§ Challenge
The material below includes pictures; leave them out and return only the lines between the line containing "What Blender Python" and the line containing "SC.camera = camo", inclusive, word for word.

◆ ◆ ◆ ◆ ◆ ◆ ◆

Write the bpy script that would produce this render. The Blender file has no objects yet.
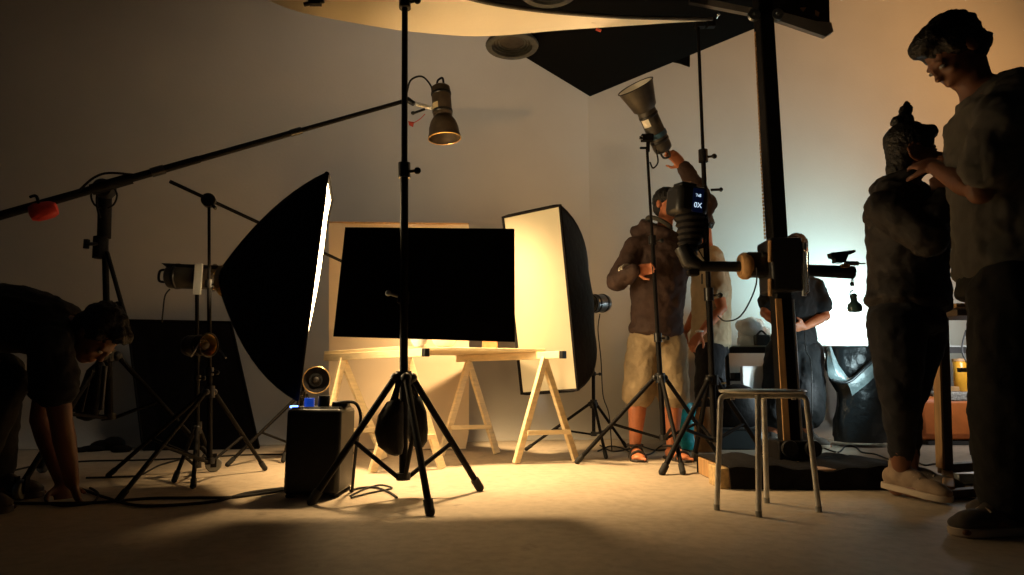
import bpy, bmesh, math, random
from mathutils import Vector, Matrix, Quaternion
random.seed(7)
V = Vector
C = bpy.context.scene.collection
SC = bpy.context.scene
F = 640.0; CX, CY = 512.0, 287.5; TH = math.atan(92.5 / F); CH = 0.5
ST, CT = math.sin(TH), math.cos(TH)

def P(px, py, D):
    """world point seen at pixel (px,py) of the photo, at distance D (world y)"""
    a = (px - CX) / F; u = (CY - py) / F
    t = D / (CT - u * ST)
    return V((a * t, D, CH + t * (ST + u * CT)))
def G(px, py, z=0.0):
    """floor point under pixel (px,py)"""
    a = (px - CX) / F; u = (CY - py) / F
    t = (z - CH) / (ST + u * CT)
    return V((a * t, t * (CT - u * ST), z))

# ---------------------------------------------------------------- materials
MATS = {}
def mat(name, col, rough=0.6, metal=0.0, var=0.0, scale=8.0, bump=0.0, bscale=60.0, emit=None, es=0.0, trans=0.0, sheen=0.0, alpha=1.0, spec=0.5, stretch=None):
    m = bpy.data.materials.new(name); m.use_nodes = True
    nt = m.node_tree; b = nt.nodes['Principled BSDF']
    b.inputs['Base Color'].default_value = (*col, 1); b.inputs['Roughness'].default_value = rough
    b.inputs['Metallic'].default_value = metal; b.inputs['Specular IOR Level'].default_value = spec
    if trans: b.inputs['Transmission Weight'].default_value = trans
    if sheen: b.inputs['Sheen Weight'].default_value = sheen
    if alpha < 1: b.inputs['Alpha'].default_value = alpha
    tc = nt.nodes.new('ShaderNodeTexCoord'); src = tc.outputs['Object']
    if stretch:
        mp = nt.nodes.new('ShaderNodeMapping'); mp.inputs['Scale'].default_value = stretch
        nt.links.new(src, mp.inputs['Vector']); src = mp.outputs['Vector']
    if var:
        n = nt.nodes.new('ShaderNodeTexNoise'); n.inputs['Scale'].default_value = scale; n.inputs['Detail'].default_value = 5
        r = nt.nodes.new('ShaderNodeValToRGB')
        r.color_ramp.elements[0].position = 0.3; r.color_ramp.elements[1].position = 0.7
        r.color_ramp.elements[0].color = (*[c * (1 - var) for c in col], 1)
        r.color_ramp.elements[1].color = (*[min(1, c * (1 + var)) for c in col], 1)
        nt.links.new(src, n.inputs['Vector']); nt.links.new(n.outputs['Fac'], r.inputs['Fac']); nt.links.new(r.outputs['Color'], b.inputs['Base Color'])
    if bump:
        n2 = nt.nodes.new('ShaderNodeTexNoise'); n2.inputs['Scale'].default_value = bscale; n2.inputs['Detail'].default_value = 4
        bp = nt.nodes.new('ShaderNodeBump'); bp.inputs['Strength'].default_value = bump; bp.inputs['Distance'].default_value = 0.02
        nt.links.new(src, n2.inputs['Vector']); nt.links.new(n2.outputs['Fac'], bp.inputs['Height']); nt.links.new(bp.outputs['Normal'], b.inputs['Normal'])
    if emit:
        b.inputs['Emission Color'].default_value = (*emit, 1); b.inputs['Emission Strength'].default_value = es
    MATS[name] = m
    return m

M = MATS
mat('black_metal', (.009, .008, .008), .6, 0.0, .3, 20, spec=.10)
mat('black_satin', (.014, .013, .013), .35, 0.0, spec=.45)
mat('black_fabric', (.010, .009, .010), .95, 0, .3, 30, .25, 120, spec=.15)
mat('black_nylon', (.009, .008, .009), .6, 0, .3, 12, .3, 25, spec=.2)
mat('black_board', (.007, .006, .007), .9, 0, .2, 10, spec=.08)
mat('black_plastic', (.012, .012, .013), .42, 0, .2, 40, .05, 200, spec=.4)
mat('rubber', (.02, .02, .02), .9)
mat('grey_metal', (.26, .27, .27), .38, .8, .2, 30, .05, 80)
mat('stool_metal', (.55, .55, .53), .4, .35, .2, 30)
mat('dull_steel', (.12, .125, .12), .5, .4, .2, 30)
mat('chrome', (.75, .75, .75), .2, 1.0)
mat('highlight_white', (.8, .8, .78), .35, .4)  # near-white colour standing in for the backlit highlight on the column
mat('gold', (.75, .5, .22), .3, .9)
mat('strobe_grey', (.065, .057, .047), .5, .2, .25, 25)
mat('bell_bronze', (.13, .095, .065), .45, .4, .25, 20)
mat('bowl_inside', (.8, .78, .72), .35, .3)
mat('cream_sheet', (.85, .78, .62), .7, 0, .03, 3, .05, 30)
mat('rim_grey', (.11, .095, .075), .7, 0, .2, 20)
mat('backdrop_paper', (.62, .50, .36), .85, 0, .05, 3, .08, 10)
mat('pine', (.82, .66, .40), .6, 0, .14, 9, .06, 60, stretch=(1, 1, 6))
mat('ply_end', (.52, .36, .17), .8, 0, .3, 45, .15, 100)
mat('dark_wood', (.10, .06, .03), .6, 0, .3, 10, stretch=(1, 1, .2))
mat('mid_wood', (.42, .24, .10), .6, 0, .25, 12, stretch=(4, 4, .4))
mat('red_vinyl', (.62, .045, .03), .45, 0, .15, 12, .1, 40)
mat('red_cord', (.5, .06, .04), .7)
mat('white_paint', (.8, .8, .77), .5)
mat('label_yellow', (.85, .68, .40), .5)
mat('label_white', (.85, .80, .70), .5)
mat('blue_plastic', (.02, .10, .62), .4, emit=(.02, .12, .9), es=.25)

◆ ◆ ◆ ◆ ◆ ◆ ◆

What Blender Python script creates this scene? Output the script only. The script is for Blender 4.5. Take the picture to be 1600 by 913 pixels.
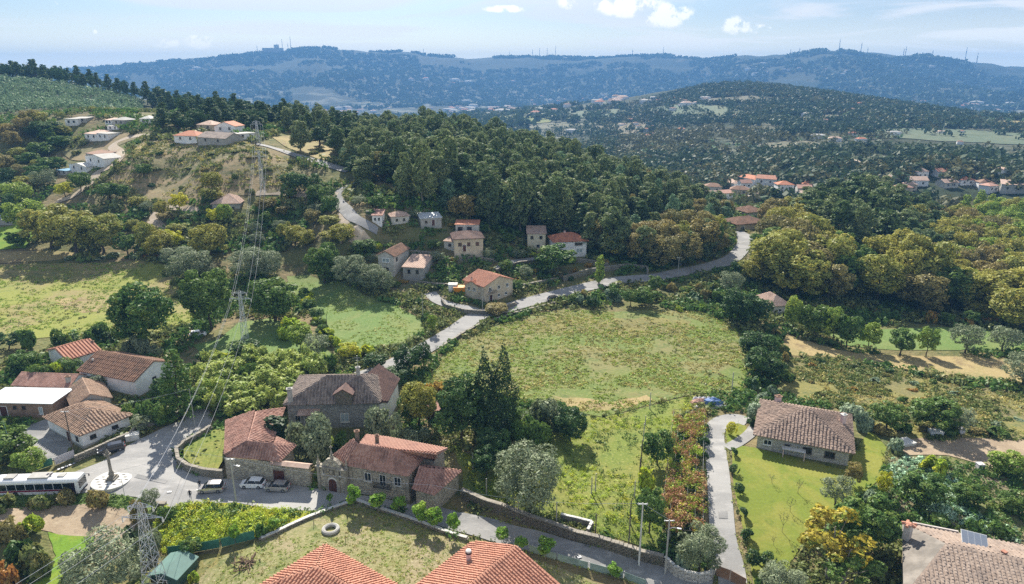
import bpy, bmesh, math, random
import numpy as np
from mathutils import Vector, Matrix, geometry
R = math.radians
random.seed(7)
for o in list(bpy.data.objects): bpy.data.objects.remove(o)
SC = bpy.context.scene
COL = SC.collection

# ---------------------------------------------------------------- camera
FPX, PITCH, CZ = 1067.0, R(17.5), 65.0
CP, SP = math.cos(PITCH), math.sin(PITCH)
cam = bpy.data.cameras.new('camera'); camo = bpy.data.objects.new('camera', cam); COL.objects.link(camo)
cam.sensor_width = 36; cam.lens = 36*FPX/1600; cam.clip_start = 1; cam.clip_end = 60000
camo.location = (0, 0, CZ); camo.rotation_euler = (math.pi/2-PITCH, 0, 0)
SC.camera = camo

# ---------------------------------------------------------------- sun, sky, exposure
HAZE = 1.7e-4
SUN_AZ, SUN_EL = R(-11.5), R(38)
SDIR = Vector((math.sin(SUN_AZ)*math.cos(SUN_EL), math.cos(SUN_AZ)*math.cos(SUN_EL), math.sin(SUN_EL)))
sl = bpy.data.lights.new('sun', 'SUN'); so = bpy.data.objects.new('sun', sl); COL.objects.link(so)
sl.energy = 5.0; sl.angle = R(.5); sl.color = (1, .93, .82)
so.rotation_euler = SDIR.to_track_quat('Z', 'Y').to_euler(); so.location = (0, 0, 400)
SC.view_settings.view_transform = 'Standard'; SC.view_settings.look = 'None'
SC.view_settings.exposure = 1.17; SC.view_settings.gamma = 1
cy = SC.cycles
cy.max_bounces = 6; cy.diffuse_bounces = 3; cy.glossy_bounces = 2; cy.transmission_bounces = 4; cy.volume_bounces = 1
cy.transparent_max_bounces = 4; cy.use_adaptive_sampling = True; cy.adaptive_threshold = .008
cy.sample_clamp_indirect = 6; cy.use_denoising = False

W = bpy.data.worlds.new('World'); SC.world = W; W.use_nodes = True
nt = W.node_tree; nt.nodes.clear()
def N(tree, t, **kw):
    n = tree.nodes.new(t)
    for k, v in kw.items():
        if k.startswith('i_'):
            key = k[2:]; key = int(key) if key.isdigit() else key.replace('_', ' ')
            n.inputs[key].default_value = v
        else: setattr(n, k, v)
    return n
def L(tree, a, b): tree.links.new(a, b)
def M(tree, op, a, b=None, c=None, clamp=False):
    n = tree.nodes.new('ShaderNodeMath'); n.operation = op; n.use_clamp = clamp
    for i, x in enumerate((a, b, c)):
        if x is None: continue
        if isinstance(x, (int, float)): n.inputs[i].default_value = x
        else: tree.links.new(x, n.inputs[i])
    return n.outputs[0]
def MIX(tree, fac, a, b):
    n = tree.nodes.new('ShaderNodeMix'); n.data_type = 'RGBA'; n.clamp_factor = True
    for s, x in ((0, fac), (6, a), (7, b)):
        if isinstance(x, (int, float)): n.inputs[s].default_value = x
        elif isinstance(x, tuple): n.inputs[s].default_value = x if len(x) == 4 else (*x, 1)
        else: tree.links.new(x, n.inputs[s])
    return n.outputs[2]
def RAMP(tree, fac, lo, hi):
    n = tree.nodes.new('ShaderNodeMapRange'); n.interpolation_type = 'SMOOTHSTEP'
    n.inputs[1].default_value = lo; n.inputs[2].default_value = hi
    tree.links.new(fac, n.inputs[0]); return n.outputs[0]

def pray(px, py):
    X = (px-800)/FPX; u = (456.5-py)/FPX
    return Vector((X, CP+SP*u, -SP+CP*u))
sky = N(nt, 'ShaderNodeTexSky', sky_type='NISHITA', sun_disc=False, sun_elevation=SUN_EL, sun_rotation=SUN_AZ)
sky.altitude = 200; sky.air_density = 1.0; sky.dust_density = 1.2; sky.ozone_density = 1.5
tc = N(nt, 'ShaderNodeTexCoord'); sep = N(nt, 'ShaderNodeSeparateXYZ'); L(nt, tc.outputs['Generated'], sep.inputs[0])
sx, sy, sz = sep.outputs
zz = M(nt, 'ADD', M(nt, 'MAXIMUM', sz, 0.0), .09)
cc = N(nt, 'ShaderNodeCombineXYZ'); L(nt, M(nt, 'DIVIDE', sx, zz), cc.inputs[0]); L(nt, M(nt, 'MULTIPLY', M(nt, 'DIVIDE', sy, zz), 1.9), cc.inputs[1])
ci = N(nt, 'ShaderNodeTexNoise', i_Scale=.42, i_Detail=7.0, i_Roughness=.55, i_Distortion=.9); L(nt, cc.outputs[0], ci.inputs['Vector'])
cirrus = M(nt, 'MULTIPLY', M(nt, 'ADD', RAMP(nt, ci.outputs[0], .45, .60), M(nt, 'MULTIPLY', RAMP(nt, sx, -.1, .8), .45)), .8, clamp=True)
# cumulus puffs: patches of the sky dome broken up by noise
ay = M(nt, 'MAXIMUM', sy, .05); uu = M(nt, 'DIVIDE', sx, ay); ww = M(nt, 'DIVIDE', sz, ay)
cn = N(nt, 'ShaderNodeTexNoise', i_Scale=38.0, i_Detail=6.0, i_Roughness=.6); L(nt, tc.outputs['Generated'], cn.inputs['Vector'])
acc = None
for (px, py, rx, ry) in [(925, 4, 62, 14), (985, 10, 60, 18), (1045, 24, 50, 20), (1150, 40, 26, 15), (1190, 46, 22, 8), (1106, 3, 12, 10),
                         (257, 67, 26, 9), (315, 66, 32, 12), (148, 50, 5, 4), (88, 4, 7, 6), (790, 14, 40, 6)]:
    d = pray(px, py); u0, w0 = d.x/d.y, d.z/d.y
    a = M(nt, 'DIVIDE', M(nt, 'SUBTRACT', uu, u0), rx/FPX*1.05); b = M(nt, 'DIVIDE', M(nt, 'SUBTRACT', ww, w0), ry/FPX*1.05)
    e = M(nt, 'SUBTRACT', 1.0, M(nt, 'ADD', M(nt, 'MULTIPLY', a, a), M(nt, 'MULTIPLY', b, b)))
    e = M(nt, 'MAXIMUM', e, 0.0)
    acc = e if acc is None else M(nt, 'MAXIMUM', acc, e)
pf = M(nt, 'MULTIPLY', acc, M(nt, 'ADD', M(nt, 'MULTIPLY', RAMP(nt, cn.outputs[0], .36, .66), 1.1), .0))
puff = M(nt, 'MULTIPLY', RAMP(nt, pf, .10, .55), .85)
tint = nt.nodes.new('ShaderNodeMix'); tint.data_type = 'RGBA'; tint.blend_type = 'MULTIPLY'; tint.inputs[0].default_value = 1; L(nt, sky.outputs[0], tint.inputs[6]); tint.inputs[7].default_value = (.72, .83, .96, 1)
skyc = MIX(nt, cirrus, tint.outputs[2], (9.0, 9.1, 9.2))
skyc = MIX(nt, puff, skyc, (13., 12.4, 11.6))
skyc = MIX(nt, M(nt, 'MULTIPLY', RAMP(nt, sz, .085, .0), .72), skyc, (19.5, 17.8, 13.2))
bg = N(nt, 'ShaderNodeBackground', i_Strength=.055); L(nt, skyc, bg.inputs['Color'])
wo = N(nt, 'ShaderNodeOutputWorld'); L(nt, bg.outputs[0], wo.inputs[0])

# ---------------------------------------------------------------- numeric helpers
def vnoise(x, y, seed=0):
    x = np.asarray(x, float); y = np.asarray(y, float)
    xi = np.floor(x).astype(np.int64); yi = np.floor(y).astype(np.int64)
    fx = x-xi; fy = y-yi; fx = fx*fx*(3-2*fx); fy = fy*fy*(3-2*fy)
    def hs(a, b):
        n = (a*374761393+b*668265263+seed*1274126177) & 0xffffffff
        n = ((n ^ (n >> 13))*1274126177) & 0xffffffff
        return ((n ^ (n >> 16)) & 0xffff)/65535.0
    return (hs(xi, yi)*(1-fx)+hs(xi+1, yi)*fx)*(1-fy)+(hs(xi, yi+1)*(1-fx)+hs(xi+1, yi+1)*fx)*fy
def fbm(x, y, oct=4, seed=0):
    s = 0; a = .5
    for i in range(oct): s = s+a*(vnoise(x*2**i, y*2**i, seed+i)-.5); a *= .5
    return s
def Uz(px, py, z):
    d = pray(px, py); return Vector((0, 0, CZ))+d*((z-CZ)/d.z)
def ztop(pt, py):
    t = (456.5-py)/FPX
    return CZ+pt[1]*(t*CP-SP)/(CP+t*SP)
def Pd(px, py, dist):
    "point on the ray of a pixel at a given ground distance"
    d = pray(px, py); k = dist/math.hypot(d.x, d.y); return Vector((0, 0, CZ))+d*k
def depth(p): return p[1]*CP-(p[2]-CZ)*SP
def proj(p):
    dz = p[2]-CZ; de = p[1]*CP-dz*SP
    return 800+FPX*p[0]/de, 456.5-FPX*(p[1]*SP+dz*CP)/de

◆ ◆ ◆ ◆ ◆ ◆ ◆

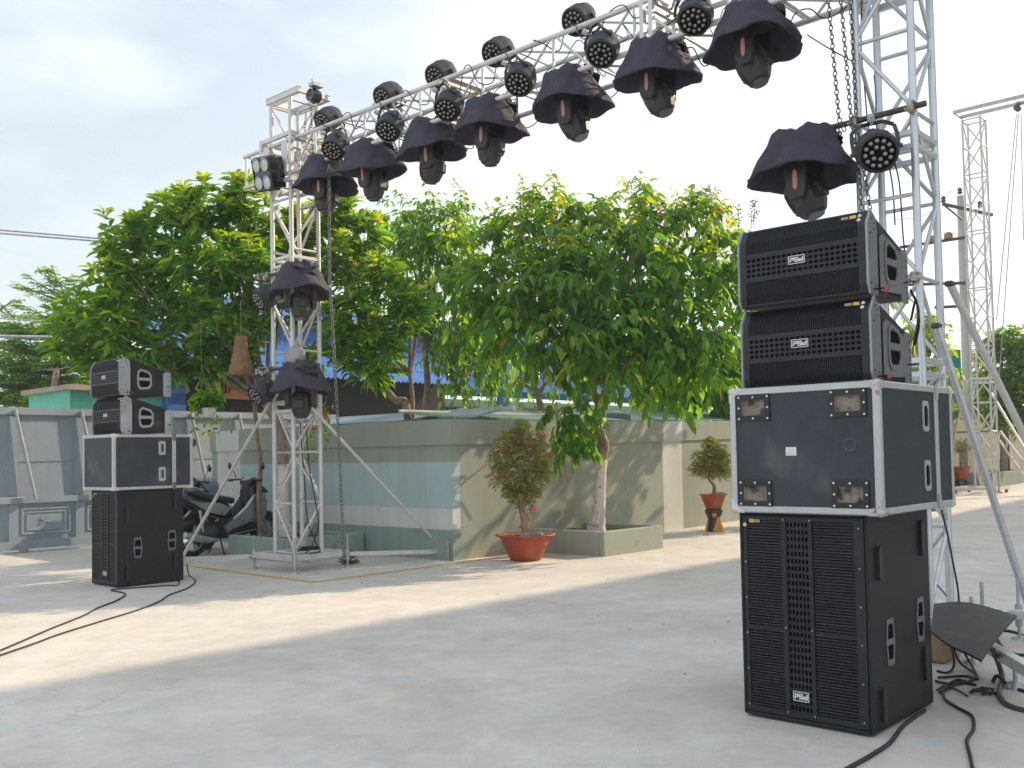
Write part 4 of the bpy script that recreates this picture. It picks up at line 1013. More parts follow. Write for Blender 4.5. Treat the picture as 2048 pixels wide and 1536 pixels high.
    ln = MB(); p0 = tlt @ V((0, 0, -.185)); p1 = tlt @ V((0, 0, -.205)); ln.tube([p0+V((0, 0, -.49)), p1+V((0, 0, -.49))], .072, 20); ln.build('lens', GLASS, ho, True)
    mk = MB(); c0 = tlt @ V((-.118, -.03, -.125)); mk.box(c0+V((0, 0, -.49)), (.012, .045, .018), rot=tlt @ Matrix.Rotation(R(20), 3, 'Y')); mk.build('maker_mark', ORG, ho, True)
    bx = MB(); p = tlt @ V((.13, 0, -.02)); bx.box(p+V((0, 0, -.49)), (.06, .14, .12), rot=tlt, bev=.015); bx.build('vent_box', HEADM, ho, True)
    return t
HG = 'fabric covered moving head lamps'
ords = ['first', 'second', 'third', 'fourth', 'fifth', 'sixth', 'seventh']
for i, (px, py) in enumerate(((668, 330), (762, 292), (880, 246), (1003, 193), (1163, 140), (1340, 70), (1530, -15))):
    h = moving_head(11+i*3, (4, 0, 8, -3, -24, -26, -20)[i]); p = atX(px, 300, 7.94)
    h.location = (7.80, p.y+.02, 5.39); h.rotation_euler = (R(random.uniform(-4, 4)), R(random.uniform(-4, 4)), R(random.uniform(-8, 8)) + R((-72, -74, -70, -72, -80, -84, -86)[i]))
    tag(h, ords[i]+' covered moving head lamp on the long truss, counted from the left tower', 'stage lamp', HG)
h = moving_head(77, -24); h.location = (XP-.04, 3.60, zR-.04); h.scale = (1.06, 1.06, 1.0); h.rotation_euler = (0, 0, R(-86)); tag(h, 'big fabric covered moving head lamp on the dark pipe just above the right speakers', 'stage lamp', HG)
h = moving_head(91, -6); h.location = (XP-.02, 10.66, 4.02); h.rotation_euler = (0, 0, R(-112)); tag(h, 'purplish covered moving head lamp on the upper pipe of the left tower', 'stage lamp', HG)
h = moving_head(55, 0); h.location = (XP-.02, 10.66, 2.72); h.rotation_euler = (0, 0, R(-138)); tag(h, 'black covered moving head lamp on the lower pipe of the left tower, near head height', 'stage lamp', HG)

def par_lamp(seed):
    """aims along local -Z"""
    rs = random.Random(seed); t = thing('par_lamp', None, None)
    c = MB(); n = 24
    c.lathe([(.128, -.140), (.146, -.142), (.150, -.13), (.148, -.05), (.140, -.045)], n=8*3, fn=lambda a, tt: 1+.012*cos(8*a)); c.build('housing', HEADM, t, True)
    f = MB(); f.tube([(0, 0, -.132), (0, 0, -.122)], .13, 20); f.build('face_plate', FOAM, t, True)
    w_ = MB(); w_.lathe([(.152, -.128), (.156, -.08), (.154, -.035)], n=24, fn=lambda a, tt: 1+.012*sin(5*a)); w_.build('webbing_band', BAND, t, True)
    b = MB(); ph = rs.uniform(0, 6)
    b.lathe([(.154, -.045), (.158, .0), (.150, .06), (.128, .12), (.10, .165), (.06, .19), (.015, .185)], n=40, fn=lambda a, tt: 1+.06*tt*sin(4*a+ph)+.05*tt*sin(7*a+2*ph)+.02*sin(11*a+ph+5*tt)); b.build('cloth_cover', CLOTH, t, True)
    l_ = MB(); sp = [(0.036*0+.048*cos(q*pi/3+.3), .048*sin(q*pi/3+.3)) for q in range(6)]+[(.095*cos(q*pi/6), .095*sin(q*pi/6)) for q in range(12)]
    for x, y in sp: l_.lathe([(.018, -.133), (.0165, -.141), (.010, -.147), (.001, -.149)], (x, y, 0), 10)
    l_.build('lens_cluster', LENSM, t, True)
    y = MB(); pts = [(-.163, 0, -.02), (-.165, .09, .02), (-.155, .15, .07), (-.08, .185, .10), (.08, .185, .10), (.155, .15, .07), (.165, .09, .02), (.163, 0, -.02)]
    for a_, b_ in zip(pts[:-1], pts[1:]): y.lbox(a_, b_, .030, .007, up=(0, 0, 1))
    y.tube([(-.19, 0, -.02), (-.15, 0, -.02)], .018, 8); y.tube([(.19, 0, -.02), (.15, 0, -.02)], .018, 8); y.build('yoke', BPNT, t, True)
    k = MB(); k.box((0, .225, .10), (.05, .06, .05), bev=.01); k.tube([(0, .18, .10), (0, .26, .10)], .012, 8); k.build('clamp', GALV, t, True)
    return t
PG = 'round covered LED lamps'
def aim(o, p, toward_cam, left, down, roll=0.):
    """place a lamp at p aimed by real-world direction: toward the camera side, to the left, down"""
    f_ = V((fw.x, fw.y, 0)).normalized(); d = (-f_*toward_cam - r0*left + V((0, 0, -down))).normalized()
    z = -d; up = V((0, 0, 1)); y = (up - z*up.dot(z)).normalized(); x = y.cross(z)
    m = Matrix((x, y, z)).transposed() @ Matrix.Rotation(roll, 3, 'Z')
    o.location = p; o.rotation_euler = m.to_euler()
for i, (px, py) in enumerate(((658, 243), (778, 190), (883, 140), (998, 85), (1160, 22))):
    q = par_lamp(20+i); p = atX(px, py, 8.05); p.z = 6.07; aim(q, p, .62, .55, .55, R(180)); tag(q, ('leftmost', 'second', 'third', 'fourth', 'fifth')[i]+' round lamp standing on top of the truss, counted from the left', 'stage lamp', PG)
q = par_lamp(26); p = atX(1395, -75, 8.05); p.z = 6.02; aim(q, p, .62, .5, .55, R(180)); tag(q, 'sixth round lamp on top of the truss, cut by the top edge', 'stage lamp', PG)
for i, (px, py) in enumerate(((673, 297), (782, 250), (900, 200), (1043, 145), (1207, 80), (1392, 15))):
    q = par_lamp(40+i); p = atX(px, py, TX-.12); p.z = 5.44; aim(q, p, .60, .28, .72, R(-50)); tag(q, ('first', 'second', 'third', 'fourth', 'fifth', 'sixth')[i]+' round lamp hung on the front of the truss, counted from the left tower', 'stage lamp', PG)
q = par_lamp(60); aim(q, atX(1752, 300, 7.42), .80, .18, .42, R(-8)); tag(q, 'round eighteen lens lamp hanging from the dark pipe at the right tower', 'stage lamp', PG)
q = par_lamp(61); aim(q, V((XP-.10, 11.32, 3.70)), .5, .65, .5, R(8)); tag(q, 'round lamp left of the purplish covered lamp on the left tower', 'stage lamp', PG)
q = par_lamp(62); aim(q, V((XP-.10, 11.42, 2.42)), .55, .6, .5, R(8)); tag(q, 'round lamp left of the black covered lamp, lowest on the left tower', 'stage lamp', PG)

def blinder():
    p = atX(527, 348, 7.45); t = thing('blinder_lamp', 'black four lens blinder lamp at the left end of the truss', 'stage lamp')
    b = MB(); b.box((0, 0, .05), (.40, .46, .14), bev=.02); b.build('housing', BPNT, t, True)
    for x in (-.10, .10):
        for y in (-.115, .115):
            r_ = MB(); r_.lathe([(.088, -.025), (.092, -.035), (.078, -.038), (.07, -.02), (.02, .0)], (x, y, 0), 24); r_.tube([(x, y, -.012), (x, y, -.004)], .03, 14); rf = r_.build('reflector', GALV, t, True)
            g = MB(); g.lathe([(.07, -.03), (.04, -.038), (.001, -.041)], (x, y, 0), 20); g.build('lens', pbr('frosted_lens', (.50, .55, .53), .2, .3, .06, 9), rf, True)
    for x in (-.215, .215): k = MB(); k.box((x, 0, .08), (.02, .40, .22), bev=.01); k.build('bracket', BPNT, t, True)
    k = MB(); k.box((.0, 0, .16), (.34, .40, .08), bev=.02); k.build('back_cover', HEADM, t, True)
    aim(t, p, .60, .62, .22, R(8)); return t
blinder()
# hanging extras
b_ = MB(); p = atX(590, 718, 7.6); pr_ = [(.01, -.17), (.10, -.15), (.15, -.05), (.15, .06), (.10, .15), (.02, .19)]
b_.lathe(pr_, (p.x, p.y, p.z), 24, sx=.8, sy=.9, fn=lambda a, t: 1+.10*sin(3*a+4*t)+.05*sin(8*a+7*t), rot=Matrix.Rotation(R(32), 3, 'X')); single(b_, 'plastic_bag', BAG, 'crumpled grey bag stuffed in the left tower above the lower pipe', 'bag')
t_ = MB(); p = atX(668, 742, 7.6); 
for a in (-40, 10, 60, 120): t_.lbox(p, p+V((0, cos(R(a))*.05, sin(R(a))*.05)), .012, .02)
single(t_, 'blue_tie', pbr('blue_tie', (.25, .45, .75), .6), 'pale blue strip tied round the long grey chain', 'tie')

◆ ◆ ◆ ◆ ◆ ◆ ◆

§ Exercise response
What Blender Python script creates this scene? Output the script only. The script is for Blender 4.5. Take the picture to be 1600 by 913 pixels.
import bpy, bmesh, math, random
import numpy as np
from mathutils import Vector, Matrix, geometry
R = math.radians
random.seed(7)
for o in list(bpy.data.objects): bpy.data.objects.remove(o)
SC = bpy.context.scene
COL = SC.collection

# ---------------------------------------------------------------- camera
FPX, PITCH, CZ = 1067.0, R(17.5), 65.0
CP, SP = math.cos(PITCH), math.sin(PITCH)
cam = bpy.data.cameras.new('camera'); camo = bpy.data.objects.new('camera', cam); COL.objects.link(camo)
cam.sensor_width = 36; cam.lens = 36*FPX/1600; cam.clip_start = 1; cam.clip_end = 60000
camo.location = (0, 0, CZ); camo.rotation_euler = (math.pi/2-PITCH, 0, 0)
SC.camera = camo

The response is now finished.